* _Work instructions_:
Without the pictures, write out all the lines below exactly as they appear.

* _Supplied data_:

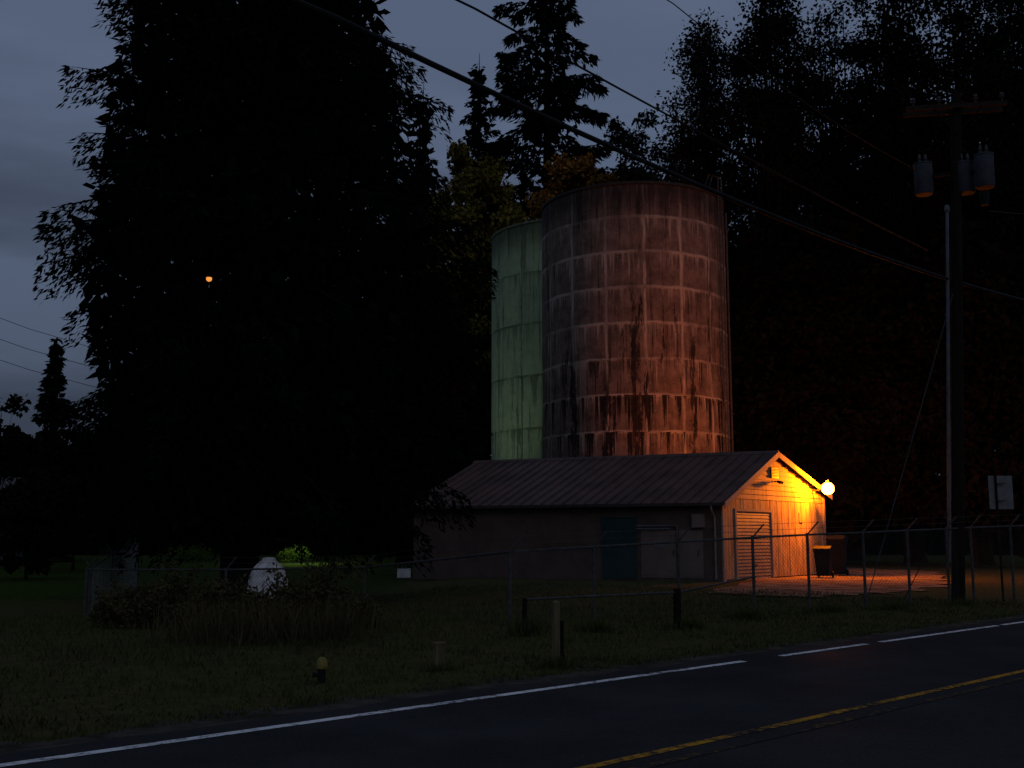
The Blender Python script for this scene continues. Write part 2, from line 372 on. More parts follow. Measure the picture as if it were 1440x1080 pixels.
Pp = np.concatenate([Pp, np.stack([(px2-720)/F*dd2, dd2, rng.random(n2)*7.0-.3], 1)]); n = len(Pp)
wd = leafmesh('woodland', Pp, rng.normal(size=(n,3)), rng.uniform(1.0, 2.2, n), rng.uniform(.4, .8, n), rng, MT['fir'], origin=(0,100,0))
tag(wd, 'far dark wood closing the view behind the tanks', 'wood', kind='stuff')

# ------------------------------------------------------------------ ground and road
m, nt, b = newmat('lawn')
v = OBJ(nt); f1 = RNG(nt, NOISE(nt, v, .25, 5), .35, .65); f2 = RNG(nt, NOISE(nt, v, 3.0, 6, .7), .35, .7)
sx = nt.nodes.new('ShaderNodeSeparateXYZ'); nt.links.new(v, sx.inputs[0])
c = MIX(nt, f1, (.062,.068,.023), (.076,.064,.028)); c = MIX(nt, M(nt,'MULTIPLY', f2, .6), c, (.028,.027,.013))
lw = MIX(nt, f2, (.036,.056,.011), (.020,.032,.009))
c = MIX(nt, M(nt, 'MULTIPLY', RNG(nt, sx.outputs[1], 30, 36), RNG(nt, sx.outputs[0], -3, -6)), c, lw)
nt.links.new(c, b.inputs['Base Color']); b.inputs['Roughness'].default_value = .95; b.inputs['Specular IOR Level'].default_value = 0
bump(nt, b, NOISE(nt, v, 9, 5, .7), .8, .06)
MT['lawn'] = m
xs = sorted(set([-900,-500,-250,-150,-100,-70,900,500,250,150,100,70]+list(range(-60,61,2)) + [x*.75 for x in range(-24,25)]))
ysg = sorted(set([-400,-150,-60,-30,-10,0,900,500,300,200,150,120]+[y*.8 for y in range(5,130)]))
vs = []; fs = []
rr = random.Random(3)
for y in ysg:
    for x in xs:
        s = Vector((x,y,0)).dot(Nn)
        lump = (rr.random()-.5)*.05 if (s > SW+1.2 and y < 105) else 0
        vs.append((x, y, h(x,y)+lump-(.012 if s < SW+1.2 else 0)))
nx = len(xs)
for j in range(len(ysg)-1):
    for i in range(nx-1): fs.append((j*nx+i, j*nx+i+1, (j+1)*nx+i+1, (j+1)*nx+i))
g = MB(); g.add(vs, fs); struct(g.build('ground', MT['lawn'], smooth=True))

m, nt, b = newmat('asphalt')
v = OBJ(nt); f1 = RNG(nt, NOISE(nt, v, .5, 5), .3, .7); f2 = NOISE(nt, v, 38, 4, .75); f3 = NOISE(nt, v, .22, 6, .7)
c = MIX(nt, f1, (.026,.0265,.028), (.040,.0405,.042)); c = MIX(nt, RNG(nt, f2, .5, .72, 0, .55), c, (.085,.084,.084))
c = MIX(nt, RNG(nt, f3, .45, .62, 0, .45), c, (.017,.017,.018))
nt.links.new(c, b.inputs['Base Color']); b.inputs['Roughness'].default_value = .8; b.inputs['Specular IOR Level'].default_value = 0
bump(nt, b, f2, .25, .006)
gl = nt.nodes.new('ShaderNodeBsdfGlossy'); gl.inputs['Roughness'].default_value = .5; gl.inputs['Color'].default_value = (.8,.8,.8,1)
ms = nt.nodes.new('ShaderNodeMixShader'); nt.links.new(RNG(nt, f3, .45, .65, .002, .012), ms.inputs[0])
nt.links.new(b.outputs[0], ms.inputs[1]); nt.links.new(gl.outputs[0], ms.inputs[2])
nt.links.new(ms.outputs[0], [x for x in nt.nodes if x.type == 'OUTPUT_MATERIAL'][0].inputs[0])
MT['asphalt'] = m
def strip(s0, s1, t0, t1, z, n=40, jit=0.0):
    mb = MB(); rr = random.Random(int(s0*100)); prev = None
    for i in range(n+1):
        t = t0+(t1-t0)*i/n; a = R(s0, t, z); c_ = R(s1+(rr.random()-.5)*jit, t, z)
        if prev: mb.poly([prev[0], a, c_, prev[1]])
        prev = (a, c_)
    return mb
struct(strip(SW-7.2, SW+.45, -60, 260, .004, 700, .14).build('road', MT['asphalt']))
MT['shoulder'] = mat('shoulder_gravel', (.075,.066,.056), (.030,.027,.019), 2.2, bs=1, bd=.04, spec=0)
struct(strip(SW+.3, SW+1.0, -60, 260, .0005, 700, .5).build('gravel_shoulder', MT['shoulder']))
def paint(name, col, wear):
    m, nt, b = newmat(name); v = OBJ(nt); f = NOISE(nt, v, 9, 8, .8); f2 = NOISE(nt, v, .8, 3)
    w = RNG(nt, M(nt, 'ADD', M(nt,'MULTIPLY', f, .7), M(nt,'MULTIPLY', f2, .3)), wear-.07, wear+.08)
    nt.links.new(MIX(nt, w, (.035,.035,.036), col), b.inputs['Base Color']); b.inputs['Roughness'].default_value = .8; b.inputs['Specular IOR Level'].default_value = 0
    bump(nt, b, NOISE(nt, v, 38, 4, .75), .4, .008); return m
MT['pw'] = paint('white_road_paint', (.72,.72,.72), .46); MT['py'] = paint('yellow_road_paint', (.48,.24,.03), .49); MT['py2'] = paint('faded_yellow_road_paint', (.22,.12,.025), .55)
tw = lambda px, py: G(px, py).dot(U)
mb = strip(SW-.06, SW+.06, -40, tw(1040,930), .009, 120)
q = strip(SW-.06, SW+.06, tw(1085,922), tw(1215,906), .009, 10); mb.add(q.v, q.f)
q = strip(SW-.06, SW+.06, tw(1232,903), tw(1395,880), .009, 10); mb.add(q.v, q.f)
q = strip(SW-.06, SW+.06, tw(1405,879), 240, .009, 160); mb.add(q.v, q.f)
struct(mb.build('road_edge_line', MT['pw']))
struct(strip(SY+.05, SY+.15, -40, 240, .009, 200).build('road_centre_line', MT['py']))
struct(strip(SY-.22, SY-.12, -40, 240, .009, 200).build('road_centre_line', MT['py2']))
yc = [G(1006,834), G(1075,840), G(1140,841), G(1200,837), G(1262,834), G(1318,828), G(1338,818), G(1318,805), G(1150,797), G(1085,803)]
rr = random.Random(9); pts = []
for i, p in enumerate(yc):
    q = yc[(i+1) % len(yc)]
    for k in range(10):
        v_ = p.lerp(q, k/10); pts.append(v_+Vector((rr.uniform(-.45,.45), rr.uniform(-.45,.45), .035)))
mb = MB(); mb.poly(pts); struct(mb.build('yard', MT['concrete']))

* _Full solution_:
The Blender Python script for this scene continues. Write part 2, from line 372 on. More parts follow. Measure the picture as if it were 1440x1080 pixels.
Pp = np.concatenate([Pp, np.stack([(px2-720)/F*dd2, dd2, rng.random(n2)*7.0-.3], 1)]); n = len(Pp)
wd = leafmesh('woodland', Pp, rng.normal(size=(n,3)), rng.uniform(1.0, 2.2, n), rng.uniform(.4, .8, n), rng, MT['fir'], origin=(0,100,0))
tag(wd, 'far dark wood closing the view behind the tanks', 'wood', kind='stuff')

# ------------------------------------------------------------------ ground and road
m, nt, b = newmat('lawn')
v = OBJ(nt); f1 = RNG(nt, NOISE(nt, v, .25, 5), .35, .65); f2 = RNG(nt, NOISE(nt, v, 3.0, 6, .7), .35, .7)
sx = nt.nodes.new('ShaderNodeSeparateXYZ'); nt.links.new(v, sx.inputs[0])
c = MIX(nt, f1, (.062,.068,.023), (.076,.064,.028)); c = MIX(nt, M(nt,'MULTIPLY', f2, .6), c, (.028,.027,.013))
lw = MIX(nt, f2, (.036,.056,.011), (.020,.032,.009))
c = MIX(nt, M(nt, 'MULTIPLY', RNG(nt, sx.outputs[1], 30, 36), RNG(nt, sx.outputs[0], -3, -6)), c, lw)
nt.links.new(c, b.inputs['Base Color']); b.inputs['Roughness'].default_value = .95; b.inputs['Specular IOR Level'].default_value = 0
bump(nt, b, NOISE(nt, v, 9, 5, .7), .8, .06)
MT['lawn'] = m
xs = sorted(set([-900,-500,-250,-150,-100,-70,900,500,250,150,100,70]+list(range(-60,61,2)) + [x*.75 for x in range(-24,25)]))
ysg = sorted(set([-400,-150,-60,-30,-10,0,900,500,300,200,150,120]+[y*.8 for y in range(5,130)]))
vs = []; fs = []
rr = random.Random(3)
for y in ysg:
    for x in xs:
        s = Vector((x,y,0)).dot(Nn)
        lump = (rr.random()-.5)*.05 if (s > SW+1.2 and y < 105) else 0
        vs.append((x, y, h(x,y)+lump-(.012 if s < SW+1.2 else 0)))
nx = len(xs)
for j in range(len(ysg)-1):
    for i in range(nx-1): fs.append((j*nx+i, j*nx+i+1, (j+1)*nx+i+1, (j+1)*nx+i))
g = MB(); g.add(vs, fs); struct(g.build('ground', MT['lawn'], smooth=True))

m, nt, b = newmat('asphalt')
v = OBJ(nt); f1 = RNG(nt, NOISE(nt, v, .5, 5), .3, .7); f2 = NOISE(nt, v, 38, 4, .75); f3 = NOISE(nt, v, .22, 6, .7)
c = MIX(nt, f1, (.026,.0265,.028), (.040,.0405,.042)); c = MIX(nt, RNG(nt, f2, .5, .72, 0, .55), c, (.085,.084,.084))
c = MIX(nt, RNG(nt, f3, .45, .62, 0, .45), c, (.017,.017,.018))
nt.links.new(c, b.inputs['Base Color']); b.inputs['Roughness'].default_value = .8; b.inputs['Specular IOR Level'].default_value = 0
bump(nt, b, f2, .25, .006)
gl = nt.nodes.new('ShaderNodeBsdfGlossy'); gl.inputs['Roughness'].default_value = .5; gl.inputs['Color'].default_value = (.8,.8,.8,1)
ms = nt.nodes.new('ShaderNodeMixShader'); nt.links.new(RNG(nt, f3, .45, .65, .002, .012), ms.inputs[0])
nt.links.new(b.outputs[0], ms.inputs[1]); nt.links.new(gl.outputs[0], ms.inputs[2])
nt.links.new(ms.outputs[0], [x for x in nt.nodes if x.type == 'OUTPUT_MATERIAL'][0].inputs[0])
MT['asphalt'] = m
def strip(s0, s1, t0, t1, z, n=40, jit=0.0):
    mb = MB(); rr = random.Random(int(s0*100)); prev = None
    for i in range(n+1):
        t = t0+(t1-t0)*i/n; a = R(s0, t, z); c_ = R(s1+(rr.random()-.5)*jit, t, z)
        if prev: mb.poly([prev[0], a, c_, prev[1]])
        prev = (a, c_)
    return mb
struct(strip(SW-7.2, SW+.45, -60, 260, .004, 700, .14).build('road', MT['asphalt']))
MT['shoulder'] = mat('shoulder_gravel', (.075,.066,.056), (.030,.027,.019), 2.2, bs=1, bd=.04, spec=0)
struct(strip(SW+.3, SW+1.0, -60, 260, .0005, 700, .5).build('gravel_shoulder', MT['shoulder']))
def paint(name, col, wear):
    m, nt, b = newmat(name); v = OBJ(nt); f = NOISE(nt, v, 9, 8, .8); f2 = NOISE(nt, v, .8, 3)
    w = RNG(nt, M(nt, 'ADD', M(nt,'MULTIPLY', f, .7), M(nt,'MULTIPLY', f2, .3)), wear-.07, wear+.08)
    nt.links.new(MIX(nt, w, (.035,.035,.036), col), b.inputs['Base Color']); b.inputs['Roughness'].default_value = .8; b.inputs['Specular IOR Level'].default_value = 0
    bump(nt, b, NOISE(nt, v, 38, 4, .75), .4, .008); return m
MT['pw'] = paint('white_road_paint', (.72,.72,.72), .46); MT['py'] = paint('yellow_road_paint', (.48,.24,.03), .49); MT['py2'] = paint('faded_yellow_road_paint', (.22,.12,.025), .55)
tw = lambda px, py: G(px, py).dot(U)
mb = strip(SW-.06, SW+.06, -40, tw(1040,930), .009, 120)
q = strip(SW-.06, SW+.06, tw(1085,922), tw(1215,906), .009, 10); mb.add(q.v, q.f)
q = strip(SW-.06, SW+.06, tw(1232,903), tw(1395,880), .009, 10); mb.add(q.v, q.f)
q = strip(SW-.06, SW+.06, tw(1405,879), 240, .009, 160); mb.add(q.v, q.f)
struct(mb.build('road_edge_line', MT['pw']))
struct(strip(SY+.05, SY+.15, -40, 240, .009, 200).build('road_centre_line', MT['py']))
struct(strip(SY-.22, SY-.12, -40, 240, .009, 200).build('road_centre_line', MT['py2']))
yc = [G(1006,834), G(1075,840), G(1140,841), G(1200,837), G(1262,834), G(1318,828), G(1338,818), G(1318,805), G(1150,797), G(1085,803)]
rr = random.Random(9); pts = []
for i, p in enumerate(yc):
    q = yc[(i+1) % len(yc)]
    for k in range(10):
        v_ = p.lerp(q, k/10); pts.append(v_+Vector((rr.uniform(-.45,.45), rr.uniform(-.45,.45), .035)))
mb = MB(); mb.poly(pts); struct(mb.build('yard', MT['concrete']))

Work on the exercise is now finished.